Although Anthony initially worked as a school teacher, a fortuitous meeting with Elizabeth Cady Stanton in 1851 brought her into the world of activism. Unmarried and unbound by familial duties, Anthony was able to invest her energies into propelling the women's movement, managing The Revolution, a feminist newspaper and going on public speaking tours. One of her most famous indictments of gender discrimination came when she illegally cast a ballot in the 1872 presidential election. She was arrested for voting and fined $100. "May it please your honor," she said in response to the ruling, "I shall never pay a dollar of your unjust penalty. All the stock in trade I possess is a $10,000 debt, incurred by publishing my paper—The Revolution—four years ago, the sole object of which was to educate all women to do precisely as I have done, rebel against your man-made, unjust, unconstitutional forms of law, that tax, fine, imprison, and hang women, while they deny them the right of representation in the government; and I shall work on with might and main to pay every dollar of that honest debt, but not a penny shall go to this unjust claim. And I shall earnestly and persistently continue to urge all women to the practical recognition of the old revolutionary maxim that 'Resistance to tyranny is obedience to God.'"

Anthony died in 1906 and never saw the realization of her life's work: the passage of the 19th Amendment, which ended gender discrimination at the polls.

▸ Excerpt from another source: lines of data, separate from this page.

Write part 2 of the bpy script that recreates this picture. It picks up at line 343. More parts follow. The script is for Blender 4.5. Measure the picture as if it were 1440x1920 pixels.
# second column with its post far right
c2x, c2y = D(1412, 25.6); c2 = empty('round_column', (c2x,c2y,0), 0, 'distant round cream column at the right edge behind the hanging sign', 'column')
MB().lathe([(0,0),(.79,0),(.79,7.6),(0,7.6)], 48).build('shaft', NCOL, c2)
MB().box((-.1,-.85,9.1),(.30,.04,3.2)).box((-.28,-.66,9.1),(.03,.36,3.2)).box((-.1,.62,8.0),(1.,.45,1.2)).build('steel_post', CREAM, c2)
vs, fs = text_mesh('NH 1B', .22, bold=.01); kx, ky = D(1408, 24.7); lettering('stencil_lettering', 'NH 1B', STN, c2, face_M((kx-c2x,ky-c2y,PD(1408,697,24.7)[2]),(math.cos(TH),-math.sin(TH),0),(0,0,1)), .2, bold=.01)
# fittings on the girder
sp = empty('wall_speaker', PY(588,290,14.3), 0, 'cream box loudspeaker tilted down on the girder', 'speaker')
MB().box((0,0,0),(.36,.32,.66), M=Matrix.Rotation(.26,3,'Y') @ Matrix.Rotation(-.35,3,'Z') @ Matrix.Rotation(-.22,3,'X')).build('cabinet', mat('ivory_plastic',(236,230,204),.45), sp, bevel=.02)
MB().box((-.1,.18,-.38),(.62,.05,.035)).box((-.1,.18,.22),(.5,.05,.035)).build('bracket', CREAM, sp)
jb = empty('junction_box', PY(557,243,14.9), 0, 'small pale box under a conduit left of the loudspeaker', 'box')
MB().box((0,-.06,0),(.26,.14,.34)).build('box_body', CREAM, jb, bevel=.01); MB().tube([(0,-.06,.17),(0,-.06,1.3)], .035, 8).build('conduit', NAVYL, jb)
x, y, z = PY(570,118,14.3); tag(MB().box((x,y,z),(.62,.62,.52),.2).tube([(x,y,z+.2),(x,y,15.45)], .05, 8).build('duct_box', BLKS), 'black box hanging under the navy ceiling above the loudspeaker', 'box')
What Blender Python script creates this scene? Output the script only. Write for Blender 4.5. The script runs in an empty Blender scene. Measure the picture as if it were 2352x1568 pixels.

"Anthony remains significant because, as she fervently believed, progress was not possible until women obtained the vote," says Sid Hart, senior historian at the National Portrait Gallery. "In a democracy, the right to vote necessarily precedes all other reforms. Once having obtained the vote, everything else—all progress up to the present moment—became possible. This would be similar to the civil rights struggle in the 1950s and 60s, in which voting rights was critical, although in that case, an amendment had been passed almost 100 years before and it was a matter of obtaining federal enforcement. Anthony’s heroic and successful struggle led to a change in our Constitution that guaranteed the vote for women for all time, which makes her a pivotal figure in American history."